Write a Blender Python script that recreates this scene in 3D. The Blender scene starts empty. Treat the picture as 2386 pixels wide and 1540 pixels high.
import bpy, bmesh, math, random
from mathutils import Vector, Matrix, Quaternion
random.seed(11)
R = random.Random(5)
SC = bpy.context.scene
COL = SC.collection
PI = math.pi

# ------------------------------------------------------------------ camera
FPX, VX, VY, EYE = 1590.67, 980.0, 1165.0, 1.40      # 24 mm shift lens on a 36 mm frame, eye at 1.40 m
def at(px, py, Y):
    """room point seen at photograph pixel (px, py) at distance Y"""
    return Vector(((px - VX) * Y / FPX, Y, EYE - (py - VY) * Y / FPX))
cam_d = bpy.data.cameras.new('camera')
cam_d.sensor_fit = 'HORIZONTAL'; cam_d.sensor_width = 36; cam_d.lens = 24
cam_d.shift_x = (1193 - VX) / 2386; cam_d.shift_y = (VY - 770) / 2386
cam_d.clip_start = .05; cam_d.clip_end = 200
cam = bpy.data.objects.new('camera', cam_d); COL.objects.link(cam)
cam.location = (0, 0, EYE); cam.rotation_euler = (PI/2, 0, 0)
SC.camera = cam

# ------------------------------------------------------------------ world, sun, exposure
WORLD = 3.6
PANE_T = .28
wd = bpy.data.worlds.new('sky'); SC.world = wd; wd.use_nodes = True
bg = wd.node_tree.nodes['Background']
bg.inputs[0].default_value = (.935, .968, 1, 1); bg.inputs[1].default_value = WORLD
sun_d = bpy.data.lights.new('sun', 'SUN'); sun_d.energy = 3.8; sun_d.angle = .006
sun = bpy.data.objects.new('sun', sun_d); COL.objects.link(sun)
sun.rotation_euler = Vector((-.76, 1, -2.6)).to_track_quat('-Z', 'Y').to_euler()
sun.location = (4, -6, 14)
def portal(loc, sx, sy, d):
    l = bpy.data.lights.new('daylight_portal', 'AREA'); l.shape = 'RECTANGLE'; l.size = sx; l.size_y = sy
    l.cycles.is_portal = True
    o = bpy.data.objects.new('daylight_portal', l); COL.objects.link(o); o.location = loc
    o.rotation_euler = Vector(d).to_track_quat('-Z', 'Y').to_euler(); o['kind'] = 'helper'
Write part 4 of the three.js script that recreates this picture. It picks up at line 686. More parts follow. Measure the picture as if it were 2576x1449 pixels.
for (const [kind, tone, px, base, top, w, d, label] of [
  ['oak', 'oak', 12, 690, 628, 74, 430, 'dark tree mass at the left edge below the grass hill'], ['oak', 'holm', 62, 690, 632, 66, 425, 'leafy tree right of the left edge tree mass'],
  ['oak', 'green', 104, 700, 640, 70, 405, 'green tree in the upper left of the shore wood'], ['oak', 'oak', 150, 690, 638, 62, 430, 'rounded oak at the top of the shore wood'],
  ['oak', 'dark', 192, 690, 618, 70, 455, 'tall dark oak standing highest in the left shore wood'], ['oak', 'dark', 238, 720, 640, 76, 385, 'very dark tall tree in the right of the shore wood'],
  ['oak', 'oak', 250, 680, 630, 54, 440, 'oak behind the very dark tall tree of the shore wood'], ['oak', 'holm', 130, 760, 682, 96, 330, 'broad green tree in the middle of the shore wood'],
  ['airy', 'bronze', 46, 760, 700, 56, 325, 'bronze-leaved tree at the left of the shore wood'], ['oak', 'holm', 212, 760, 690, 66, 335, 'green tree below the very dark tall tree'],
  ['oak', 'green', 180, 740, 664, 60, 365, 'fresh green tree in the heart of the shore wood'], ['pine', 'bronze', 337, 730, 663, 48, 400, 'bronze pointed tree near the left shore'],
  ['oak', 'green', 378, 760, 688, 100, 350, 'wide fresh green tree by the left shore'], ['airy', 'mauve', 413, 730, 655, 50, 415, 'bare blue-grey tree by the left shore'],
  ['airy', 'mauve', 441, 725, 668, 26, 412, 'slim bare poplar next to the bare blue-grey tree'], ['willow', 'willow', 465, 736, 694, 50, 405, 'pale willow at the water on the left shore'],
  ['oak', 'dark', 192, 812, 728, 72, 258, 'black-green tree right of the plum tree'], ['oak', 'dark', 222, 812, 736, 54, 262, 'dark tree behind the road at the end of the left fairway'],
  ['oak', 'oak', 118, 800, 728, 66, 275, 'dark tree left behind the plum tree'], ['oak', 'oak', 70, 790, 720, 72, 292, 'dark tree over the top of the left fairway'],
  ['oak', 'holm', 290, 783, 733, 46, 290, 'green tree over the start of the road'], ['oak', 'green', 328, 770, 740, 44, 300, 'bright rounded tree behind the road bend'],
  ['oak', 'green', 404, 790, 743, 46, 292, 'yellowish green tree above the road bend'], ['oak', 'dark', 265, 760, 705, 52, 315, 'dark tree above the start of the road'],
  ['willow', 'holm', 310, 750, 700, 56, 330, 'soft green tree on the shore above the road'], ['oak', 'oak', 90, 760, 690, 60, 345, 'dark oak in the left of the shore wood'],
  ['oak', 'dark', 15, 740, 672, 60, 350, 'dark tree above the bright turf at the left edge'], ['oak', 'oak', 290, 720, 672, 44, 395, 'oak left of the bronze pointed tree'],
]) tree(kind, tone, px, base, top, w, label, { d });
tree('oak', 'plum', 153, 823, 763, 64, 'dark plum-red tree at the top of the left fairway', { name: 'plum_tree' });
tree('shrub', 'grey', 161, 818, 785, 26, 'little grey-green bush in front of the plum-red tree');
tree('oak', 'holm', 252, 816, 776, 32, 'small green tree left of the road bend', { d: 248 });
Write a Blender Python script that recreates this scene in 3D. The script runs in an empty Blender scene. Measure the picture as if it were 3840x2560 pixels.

Task goal: Take the entries above and copy them exactly from the first line through the line with "PI = math.pi"; leave out every line after it.

Solved exercise:
Write a Blender Python script that recreates this scene in 3D. The Blender scene starts empty. Treat the picture as 2386 pixels wide and 1540 pixels high.
import bpy, bmesh, math, random
from mathutils import Vector, Matrix, Quaternion
random.seed(11)
R = random.Random(5)
SC = bpy.context.scene
COL = SC.collection
PI = math.pi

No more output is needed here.